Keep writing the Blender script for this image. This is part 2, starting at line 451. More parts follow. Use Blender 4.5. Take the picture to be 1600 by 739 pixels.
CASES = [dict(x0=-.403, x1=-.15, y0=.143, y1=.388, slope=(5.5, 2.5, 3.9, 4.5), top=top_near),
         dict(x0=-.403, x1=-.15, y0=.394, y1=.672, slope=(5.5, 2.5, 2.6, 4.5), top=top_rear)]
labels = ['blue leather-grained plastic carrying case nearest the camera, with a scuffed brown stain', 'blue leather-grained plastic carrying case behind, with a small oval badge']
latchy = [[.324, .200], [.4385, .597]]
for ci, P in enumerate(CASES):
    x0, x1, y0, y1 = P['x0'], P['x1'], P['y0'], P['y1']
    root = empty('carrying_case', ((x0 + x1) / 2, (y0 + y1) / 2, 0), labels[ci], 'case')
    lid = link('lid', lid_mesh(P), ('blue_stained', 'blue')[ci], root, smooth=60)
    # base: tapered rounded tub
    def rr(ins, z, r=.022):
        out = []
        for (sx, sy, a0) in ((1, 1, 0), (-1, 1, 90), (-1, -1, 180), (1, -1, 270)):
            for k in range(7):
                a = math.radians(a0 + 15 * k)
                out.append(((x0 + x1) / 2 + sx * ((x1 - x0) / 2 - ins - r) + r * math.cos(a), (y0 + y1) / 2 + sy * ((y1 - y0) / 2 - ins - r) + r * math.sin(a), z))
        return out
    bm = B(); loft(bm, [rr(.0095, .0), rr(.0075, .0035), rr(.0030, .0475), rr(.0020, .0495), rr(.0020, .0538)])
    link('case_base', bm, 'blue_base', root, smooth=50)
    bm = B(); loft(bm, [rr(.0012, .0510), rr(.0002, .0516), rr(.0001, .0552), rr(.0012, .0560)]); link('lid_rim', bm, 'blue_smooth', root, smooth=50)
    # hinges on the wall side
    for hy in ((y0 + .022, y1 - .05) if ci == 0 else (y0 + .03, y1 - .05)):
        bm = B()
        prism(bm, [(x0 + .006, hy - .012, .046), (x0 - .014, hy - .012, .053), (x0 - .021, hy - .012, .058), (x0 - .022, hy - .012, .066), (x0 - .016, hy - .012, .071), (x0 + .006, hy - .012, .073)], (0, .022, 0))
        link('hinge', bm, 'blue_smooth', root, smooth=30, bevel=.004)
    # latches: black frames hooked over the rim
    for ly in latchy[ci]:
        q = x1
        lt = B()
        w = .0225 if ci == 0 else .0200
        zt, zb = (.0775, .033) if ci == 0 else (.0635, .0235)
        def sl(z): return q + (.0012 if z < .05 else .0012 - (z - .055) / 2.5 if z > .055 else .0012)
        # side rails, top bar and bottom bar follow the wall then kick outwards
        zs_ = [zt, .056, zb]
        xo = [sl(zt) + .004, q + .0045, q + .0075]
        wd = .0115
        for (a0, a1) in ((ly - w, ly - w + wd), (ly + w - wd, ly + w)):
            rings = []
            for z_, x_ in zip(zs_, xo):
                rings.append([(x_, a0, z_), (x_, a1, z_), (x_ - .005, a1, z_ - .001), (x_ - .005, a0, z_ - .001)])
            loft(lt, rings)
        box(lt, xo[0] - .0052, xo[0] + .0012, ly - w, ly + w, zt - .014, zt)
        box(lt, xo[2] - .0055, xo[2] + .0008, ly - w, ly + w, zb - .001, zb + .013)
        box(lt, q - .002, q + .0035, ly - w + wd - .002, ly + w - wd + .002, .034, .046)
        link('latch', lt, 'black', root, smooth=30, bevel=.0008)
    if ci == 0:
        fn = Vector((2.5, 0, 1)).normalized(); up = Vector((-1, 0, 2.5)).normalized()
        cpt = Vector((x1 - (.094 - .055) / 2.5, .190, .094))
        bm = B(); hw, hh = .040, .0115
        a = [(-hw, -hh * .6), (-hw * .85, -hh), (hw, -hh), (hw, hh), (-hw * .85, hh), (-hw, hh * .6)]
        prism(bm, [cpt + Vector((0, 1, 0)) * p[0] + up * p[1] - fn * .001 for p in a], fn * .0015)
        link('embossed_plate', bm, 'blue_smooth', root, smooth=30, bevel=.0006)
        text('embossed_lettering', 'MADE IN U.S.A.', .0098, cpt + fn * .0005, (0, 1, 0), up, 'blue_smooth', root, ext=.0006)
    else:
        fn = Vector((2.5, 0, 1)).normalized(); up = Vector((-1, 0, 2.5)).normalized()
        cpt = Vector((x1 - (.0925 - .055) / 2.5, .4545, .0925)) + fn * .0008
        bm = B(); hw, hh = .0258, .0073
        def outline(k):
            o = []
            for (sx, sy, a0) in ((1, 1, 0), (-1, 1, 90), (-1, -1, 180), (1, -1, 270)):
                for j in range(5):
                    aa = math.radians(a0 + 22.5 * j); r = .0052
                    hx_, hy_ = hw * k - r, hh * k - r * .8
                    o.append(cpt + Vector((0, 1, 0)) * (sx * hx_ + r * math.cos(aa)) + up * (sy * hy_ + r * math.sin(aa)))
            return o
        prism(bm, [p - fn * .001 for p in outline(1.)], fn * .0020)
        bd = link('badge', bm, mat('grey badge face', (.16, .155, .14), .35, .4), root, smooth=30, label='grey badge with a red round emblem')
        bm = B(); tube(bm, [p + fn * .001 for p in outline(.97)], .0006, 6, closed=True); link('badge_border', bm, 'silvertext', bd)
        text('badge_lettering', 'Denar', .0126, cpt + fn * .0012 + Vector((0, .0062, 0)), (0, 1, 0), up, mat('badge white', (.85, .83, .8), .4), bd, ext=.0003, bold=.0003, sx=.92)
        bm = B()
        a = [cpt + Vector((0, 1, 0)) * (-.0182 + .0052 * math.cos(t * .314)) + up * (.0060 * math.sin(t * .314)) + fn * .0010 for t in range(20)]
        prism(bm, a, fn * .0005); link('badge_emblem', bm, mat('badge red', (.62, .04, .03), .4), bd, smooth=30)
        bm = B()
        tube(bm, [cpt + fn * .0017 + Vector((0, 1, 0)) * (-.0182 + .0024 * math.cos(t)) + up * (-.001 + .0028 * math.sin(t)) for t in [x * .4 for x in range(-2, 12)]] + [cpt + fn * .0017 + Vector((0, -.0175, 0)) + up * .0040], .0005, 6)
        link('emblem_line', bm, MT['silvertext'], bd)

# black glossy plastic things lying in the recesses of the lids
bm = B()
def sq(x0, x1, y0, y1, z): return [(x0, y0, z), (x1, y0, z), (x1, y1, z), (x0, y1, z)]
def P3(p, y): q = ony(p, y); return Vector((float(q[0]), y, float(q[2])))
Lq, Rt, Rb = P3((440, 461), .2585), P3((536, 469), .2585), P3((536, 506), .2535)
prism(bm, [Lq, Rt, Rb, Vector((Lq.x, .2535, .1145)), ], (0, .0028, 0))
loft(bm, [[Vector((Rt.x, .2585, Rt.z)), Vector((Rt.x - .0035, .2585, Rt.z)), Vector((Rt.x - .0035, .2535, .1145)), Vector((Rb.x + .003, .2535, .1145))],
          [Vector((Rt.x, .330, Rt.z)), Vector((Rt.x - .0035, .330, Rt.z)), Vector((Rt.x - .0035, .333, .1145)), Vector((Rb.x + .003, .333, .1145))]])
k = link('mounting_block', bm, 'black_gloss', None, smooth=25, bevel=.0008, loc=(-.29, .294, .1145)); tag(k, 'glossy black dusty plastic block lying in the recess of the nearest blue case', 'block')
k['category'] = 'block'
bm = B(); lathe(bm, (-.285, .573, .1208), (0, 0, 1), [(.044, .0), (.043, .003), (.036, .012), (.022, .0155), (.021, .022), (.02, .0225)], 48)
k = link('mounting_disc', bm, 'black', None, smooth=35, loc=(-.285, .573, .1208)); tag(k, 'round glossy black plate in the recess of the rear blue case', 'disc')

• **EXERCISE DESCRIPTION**
Go through the data above and find the lines with the word "follow". Copy each of those lines.

• **EXERCISE RESPONSE**
Keep writing the Blender script for this image. This is part 2, starting at line 451. More parts follow. Use Blender 4.5. Take the picture to be 1600 by 739 pixels.
        # side rails, top bar and bottom bar follow the wall then kick outwards